Kräuter und Sommerferien: Katharina Hagena erzählt, woran sie „Der Geschmack von Apfelkernen“ erinnert

Iris hat ein Haus geerbt, das Haus ihrer Großmutter. Auch ihre Mutter und ihre beiden Tanten haben etwas bekommen, aber das Haus, so stand es im Testament, das Haus soll Iris haben. Und als die Beerdigung vorüber war und die anderen abgereist, da blieben Iris noch ein paar Tage, um das Haus besser kennenzulernen. Oder richtiger: wieder kennenzulernen. Denn als Kind war sie in den Sommern ja immer wieder im Haus ihrer Großeltern gewesen und hatte ihre Tage mit den Kusinen und den Nachbarskindern verbracht.

Kein Wunder, dass ihr das jetzt alles wieder einfällt, jetzt, wo sie allein in dem Haus ist, allein mit den Schränken und Kästen und Schreibtischen und den Erinnerungen und Geschichten. Sie probiert die alten Kleider an – darunter ein nahezu goldenes –, sie badet nackt im Dorfteich, und sie hört einem alten Herrn zu, der einmal der Liebhaber ihrer Großmutter war und vielleicht sogar der Vater ihrer einen Tante, und wenn sie durch den Küchengarten der Großmutter gegangen ist, dann riechen ihre Hände hinterher „nach Kräutern und Sommerferien“.

Man ahnt es und wünscht es sich und bekommt es auch: ein erinnerungsseliges Buch, in dem sich die Kindheiten dreier Generationen miteinander mischen, es ist wie das Aufzählen der Blumen in jenem Garten, Phlox und Rittersporn, Lupinen und Ringelblumen, Hortensien, Schafgarbe und solche, die man in der Gegend bei Bremen, in der das Ganze spielt, Funkien nennt, und alle zusammen verbreiten gewiss jenen Duft, den man früher einmal „betörend“ genannt hätte.

Es ist, was man wollte, und eben das ist vielleicht doch ein bisschen zu viel: einfach dasitzen auf dem Stuhl wie Iris, die Füße hochgezogen, während man in den Händen den Becher mit dampfender Milch hält, die dann doch etwas zu sehr die Milch der kindheitsfrommen Denkungsart ist.

Zum Glück ist aber Katharina Hagena nicht nur eine herzliche Erzählerin, sondern auch spürbar eine kluge Frau, die zumeist die überall lieblich drohenden Sentimentalitäten vermeidet. Dass sie dann jemanden das Wort „Nazi“ ans Gartenhäuschen hat schmieren lassen, führt allerdings nicht zu Auseinandersetzungen, sondern nur zu Reminiszenzen an den Großvater und zum Glück auch aufs Freundlichste zurück in die Gegenwart und zu der Frau, die uns das alles erzählt.

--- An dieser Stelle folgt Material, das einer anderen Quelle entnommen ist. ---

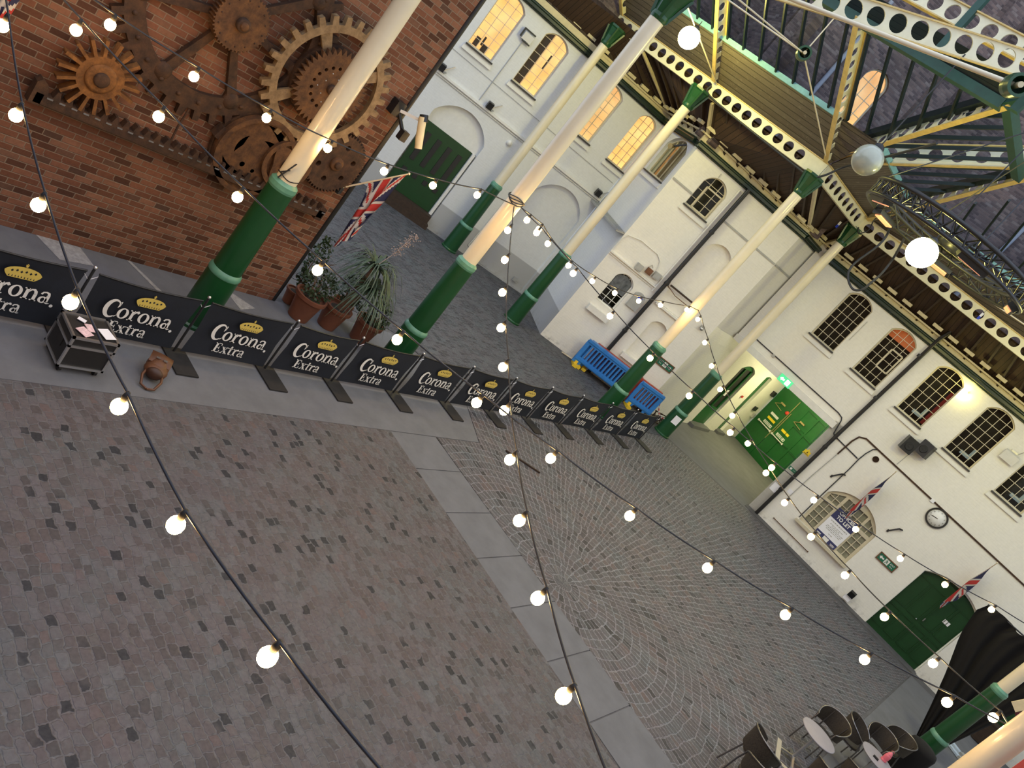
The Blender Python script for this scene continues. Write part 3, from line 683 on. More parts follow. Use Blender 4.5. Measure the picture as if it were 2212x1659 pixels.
cols = [('A', CX, 7.6, 'big cream column with green foot in front of the brick gear wall'), ('B', CX, 12.12, 'cream column with green foot where the light strings meet, nearest the potted plants'),
        ('C', -17.9, 20.98, 'slender far column standing nearest the slotted green door'), ('D', -14.05, 21.0, 'far column standing in front of the white bay corner'),
        ('E', -9.76, 21.38, 'column whose foot hides the blue plastic barriers'), ('F', -9.47, 25.5, 'far column with a white notice on its green foot'),
        ('G', 1.47, 12.15, 'near cream column rising beside the red canopy'), ('H', 1.75, 21.2, 'green footed column beside the black drape')]
for n, x, y, l in cols:
    t = column(x, y, l)
    if n == 'H': t.scale = (.86, .86, 1)
    if n == 'F':
        b = MB(); b.quad((.06, -.272, .55), (.245, -.13, .55), (.245, -.13, .85), (.06, -.272, .85)); nb = b.build('paper_notice', 'paper'); nb.location = (x + .012, y - .012, .02); tag(nb, 'white paper notice taped to the far green column foot', 'notice')
b = MB()
for k in range(3): b.tube([(.17 * cos(a), .17 * sin(a), 2.84 + .015 * sin(a * 3)) for a in [2 * pi * j / 20 for j in range(20)]], .008, 5, True)
b.bar((.05, -.19, 2.78), (.17, -.14, 3.12), .03, .012); b.bar((.02, -.19, 2.86), (.14, -.15, 2.98), .03, .012)
o = b.build('cable_tie', 'cable'); o.location = (CX, 7.6, 0); tag(o, 'dark wire wrapped round the column in front of the gears', 'wire')

# ------------------------------------------------------------------ roof steel
def perf_beam(p0, p1, h, r, pitch, label, group, edge=.13, first=None, name='perforated_beam', mats=('beam', 'beam_edge'), up=(0, 0, 1), cat='beam'):
    p0, p1 = Vector(p0), Vector(p1); d = p1 - p0; L = d.length; d.normalize(); y = Vector(up).cross(d).normalized(); z = d.cross(y)
    t = thing(name, label, cat, (0, 0, 0), 0, group)
    t.matrix_world = Matrix(((d.x, y.x, z.x, p0.x), (d.y, y.y, z.y, p0.y), (d.z, y.z, z.z, p0.z), (0, 0, 0, 1)))
    n = int((L - 2 * r) / pitch); st = first if first is not None else (L - (n - 1) * pitch) / 2
    holes = [circle(st + k * pitch, 0, r, 20) for k in range(n) if st + k * pitch + r < L - .05]
    link('web', plate_mesh([(0, -h / 2), (L, -h / 2), (L, h / 2), (0, h / 2)], holes, .03, -.015, (mats[0],)), t)
    for nm, zz in (('top_flange', h / 2), ('bottom_flange', -h / 2)):
        b = MB(); b.box((L / 2, 0, zz), (L, edge, .025)); b.build(nm, mats[1] if zz > 0 or group == 'sloping perforated rafters' else mats[0], t)
    return t
RB = 'perforated ring beams on the columns'
perf_beam((-18.6, 21.42, 9.04), (-9.7, 21.42, 9.02), .44, .145, .411, 'long cream perforated beam above the bay, left of the inner corner', RB, first=.26)
perf_beam((-9.68, 21.42, 9.02), (-9.4, 25.4, 9.02), .44, .145, .425, 'short cream perforated beam running back from the inner corner', RB, first=.5)
fr = FR.d
perf_beam(Vector((-9.42, 25.4, 9.02)), Vector((-9.42, 25.4, 9.02)) + fr * 13, .44, .145, .394, 'long cream perforated beam above the right wall windows', RB, first=.3)
perf_beam((-18.6, 12.1, 9.04), (-9.75, 12.12, 9.02), .44, .145, .411, 'cream perforated beam left of the near column head', RB)
perf_beam((CX, 2.6, 9.02), (CX, 12.12, 9.02), .44, .145, .411, 'cream perforated beam over the near column row', RB)
SL = .6; EZ = 9.25
RR = 'sloping perforated rafters'
def rz_(y): return EZ + SL * (21.4 - y)
perf_beam((-14.05, 21.3, EZ + .1), (-14.05, 17.5, rz_(17.5) - .05), .34, .11, .34, 'perforated rafter rising left of the glowing globe lamp', RR)
perf_beam((-9.72, 21.3, EZ + .1), (-9.72, 17.5, rz_(17.5) - .05), .34, .11, .34, 'perforated rafter rising from the inner corner beside the lit window', RR)
perf_beam((-18.3, 21.3, EZ + .1), (-18.3, 17.5, rz_(17.5) - .05), .34, .11, .34, 'perforated rafter at the far left of the glass roof', RR)
perf_beam((-9.6, 21.3, EZ + .42), (-6.0, 17.65, 11.65), .42, .13, .4, 'perforated valley rafter rising diagonally from the inner corner', RR)
perf_beam((-9.6, 12.2, EZ + .16), (-5.15, 16.7, 12.06), .42, .16, .42, 'big near perforated valley rafter across the top of the view', RR)
perf_beam((-9.6, 21.45, EZ + .45), (-5.0, 21.35, EZ + .45 + SL * 4.65), .52, .165, .52, 'perforated rafter running level from the inner corner behind the unlit globe', RR)
perf_beam((-9.35, 25.3, EZ + .1), (-4.6, 20.7, 12.75), .42, .14, .42, 'perforated hip rafter rising behind the heater ring', RR)
perf_beam((-18.4, 16.75, 12.02), (-5.2, 16.75, 12.12), .4, .15, .42, 'perforated ridge girder at the top right corner of the view', RR)
perf_beam((-14.05, 12.2, EZ + .1), (-14.05, 16.7, rz_(16.8) - .05), .34, .11, .34, 'perforated rafter rising from the near side of the left roof', RR)
def rod(a, c, r, label, mat='cream', group='roof tie rods', name='tie_rod'):
    b = MB(); b.tube([a, c], r, 6); tag(b.build(name, mat), label, 'tie rod', group)
def boss(p, label):
    t = thing('tie_boss', label, 'tie boss', p, 0, 'green tie rod bosses')
    q = Euler((pi / 2, 0, .6)).to_matrix()
    b = MB(); b.lathe([(.11, -.13), (.15, -.13), (.16, 0), (.15, .13), (.11, .13), (.11, -.13)], 20, q=q, sharp=True); b.build('ring', 'green', t)
    b = MB(); b.lathe([(.04, -.16), (.04, .16)], 10, q=q); b.build('pin', 'timber_cream', t)
b1 = (-9.75, 16.72, 10.06); b2 = (-4.1, 11.7, 9.93)
boss(b1, 'green ring boss where thin rods meet under the glass'); boss(b2, 'green ring boss at the right edge near the big beam')
rod((-9.75, 21.38, 9.25), b1, .018, 'thin cream rod from the inner corner up to the green boss')
rod((-9.75, 12.15, 9.25), b1, .018, 'thin cream rod from the near column head to the green boss')
rod((-14.0, 12.25, 9.25), b1, .018, 'thin cream rod from the boss to the far left')
rod(b1, (-9.75, 16.75, 11.95), .014, 'thin pale rod rising steeply from the green boss')
b3 = (-14.0, 16.72, 10.06); boss(b3, 'green ring boss high at the left end of the glass roof')
rod((-14.0, 21.4, 9.22), b3, .02, 'thin cream rod passing the glowing globe')
rod((-14.0, 12.2, 9.22), b3, .02, 'thin cream rod beyond the glowing globe')
rod((-9.75, 12.15, 9.3), b2, .035, 'thick cream rod sagging under the big perforated beam')
rod((-9.4, 25.4, 9.2), (1.0, 24.2, 9.5), .02, 'thin cream rod behind the heater ring')
# ridges
for a, c, w, h, l in (((-18.6, 17.68, 11.42), (-6.1, 17.68, 11.42), .22, .2, 'green curb board along the top of the left glass slope'), ((-6.02, 17.6, 11.5), (-6.02, 21.8, 11.5), .22, .2, 'green curb board above the heater ring slope'),
                   ((-7.5, 16.75, 11.4), (-7.5, 16.75, 12.9), .14, .14, 'green lantern post rising at the top right'), ((-5.6, 16.9, 11.2), (-5.6, 16.9, 12.6), .16, .16, 'green lantern post above the heater ring'), ((-6.3, 17.9, 11.45), (-5.2, 16.9, 11.9), .2, .24, 'green gusset timber where the valley meets the lantern')):
    b = MB(); b.bar(a, c, w, h); tag(b.build('curb_board', 'roof_green'), l, 'roof board')
b = MB()
for k in range(4): b.bar((-18.6, 17.6 - .05 * k, 11.56 + .1 * k), (-6.0, 17.6 - .05 * k, 11.56 + .1 * k), .02, .11, (0, -.6, 1))
tag(b.build('louvre_boards', 'bar_dark'), 'dark louvre boards of the roof lantern above the left glass slope', 'louvre')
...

Da gibt es nämlich noch Max. Max, der Bruder einer ihrer Freundinnen, ist irgendwie in dem Dorf hängen geblieben, obwohl er Anwalt ist und sicher auch in Bremen Karriere gemacht hätte. So aber wird er eben ihr Anwalt, als Erbin braucht sie jetzt so einen, und weil er gerade ohne Frau ist, so wie Iris gerade ohne Mann, und weil er gescheit und schlagfertig ist und hübsch und hilfsbereit und so weiter, bekommt er nicht nur einen Kuss und unser aller Sympathie, sondern er bringt auch etwas Bewegung in das stilllebenhafte Großmutter-, Mutter- und Tanten-Erinnern. Aber zuvor lesen wir noch die Geschichte von Inga, Rosmarie, Mira und Peter, eine Geschichte, die von zu spät begriffener Liebe handelt, von Eifersucht und Tod, vor allem aber eine Geschichte, die uns zu Herzen gehen soll und das auch tut.

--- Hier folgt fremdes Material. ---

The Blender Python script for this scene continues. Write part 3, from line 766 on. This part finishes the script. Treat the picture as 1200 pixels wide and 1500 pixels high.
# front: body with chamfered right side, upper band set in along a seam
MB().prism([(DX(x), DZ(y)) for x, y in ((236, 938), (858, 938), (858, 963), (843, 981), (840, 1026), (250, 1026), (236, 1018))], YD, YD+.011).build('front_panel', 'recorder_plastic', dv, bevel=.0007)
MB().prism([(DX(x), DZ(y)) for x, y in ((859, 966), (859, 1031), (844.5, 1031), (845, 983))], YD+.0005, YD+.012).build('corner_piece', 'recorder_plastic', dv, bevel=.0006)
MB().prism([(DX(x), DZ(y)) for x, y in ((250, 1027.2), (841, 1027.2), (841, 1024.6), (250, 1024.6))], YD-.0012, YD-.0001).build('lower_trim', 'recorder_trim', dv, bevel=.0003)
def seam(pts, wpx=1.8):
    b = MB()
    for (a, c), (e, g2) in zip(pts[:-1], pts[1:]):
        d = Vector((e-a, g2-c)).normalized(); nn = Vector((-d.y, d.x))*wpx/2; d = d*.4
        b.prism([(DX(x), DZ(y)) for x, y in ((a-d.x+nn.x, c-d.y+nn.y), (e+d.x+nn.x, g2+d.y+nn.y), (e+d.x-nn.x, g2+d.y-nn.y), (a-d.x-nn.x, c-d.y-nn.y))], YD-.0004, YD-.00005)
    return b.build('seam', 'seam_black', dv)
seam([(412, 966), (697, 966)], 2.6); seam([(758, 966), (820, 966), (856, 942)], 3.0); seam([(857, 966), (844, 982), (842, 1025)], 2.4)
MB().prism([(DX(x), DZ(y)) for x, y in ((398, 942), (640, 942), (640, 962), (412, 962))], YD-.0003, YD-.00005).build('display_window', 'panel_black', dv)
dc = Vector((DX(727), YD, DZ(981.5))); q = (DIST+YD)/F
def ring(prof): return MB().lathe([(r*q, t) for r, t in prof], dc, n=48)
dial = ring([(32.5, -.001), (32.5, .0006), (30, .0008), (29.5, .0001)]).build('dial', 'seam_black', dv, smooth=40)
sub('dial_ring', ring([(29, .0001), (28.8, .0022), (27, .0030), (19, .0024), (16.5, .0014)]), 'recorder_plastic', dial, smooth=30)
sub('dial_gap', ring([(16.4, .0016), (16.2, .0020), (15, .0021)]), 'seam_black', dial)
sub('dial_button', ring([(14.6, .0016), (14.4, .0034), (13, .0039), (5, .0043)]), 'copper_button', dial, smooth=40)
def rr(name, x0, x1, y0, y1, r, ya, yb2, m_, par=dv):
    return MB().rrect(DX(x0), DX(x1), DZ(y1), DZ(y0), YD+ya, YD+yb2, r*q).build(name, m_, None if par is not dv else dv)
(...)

Eigentlich wünscht sich Katharina Hagena das natürlich von allem, was sie uns von dieser Familie erzählt, und da erlaubt sie sich vor lauter Erzähleifer da und dort Sätze und Szenen, die vielleicht ein bisschen zu herzlich sind. Aber man kann auch gerade das mögen, wie den Satz von den Rosen, die „abends schwermütiger duften als tagsüber“, oder die Sache mit den Boskopäpfeln, die nach einer glücklich unter ihnen verbrachten Liebesnacht am nächsten Morgen auf einmal reif sind. Und das im Juni.

Aber so kommt auch etwas Verwunschenes ins Buch, in dem sich die junge Frau eine Familiengeschichte „aus Erinnerungen, Vermutungen, Phantasie und heimlich Erlauschtem zusammenreimt“. „Der Geschmack von Apfelkernen“ ist ein angenehmes Buch, dessen Apfellust an den Garten erinnert, in dem eines Morgens die schöne Judith dem Grünen Heinrich entgegenkommt und mit ihm einen Apfel „von der seltensten Frische und Gewürzigkeit“ teilt. Etwas von dieser Gewürzigkeit hat auch dieser Roman.

Katharina Hagena: Der Geschmack von Apfelkernen. Roman. Kiepenheuer & Witsch, Köln 2008. 356 Seiten, 16,95 €.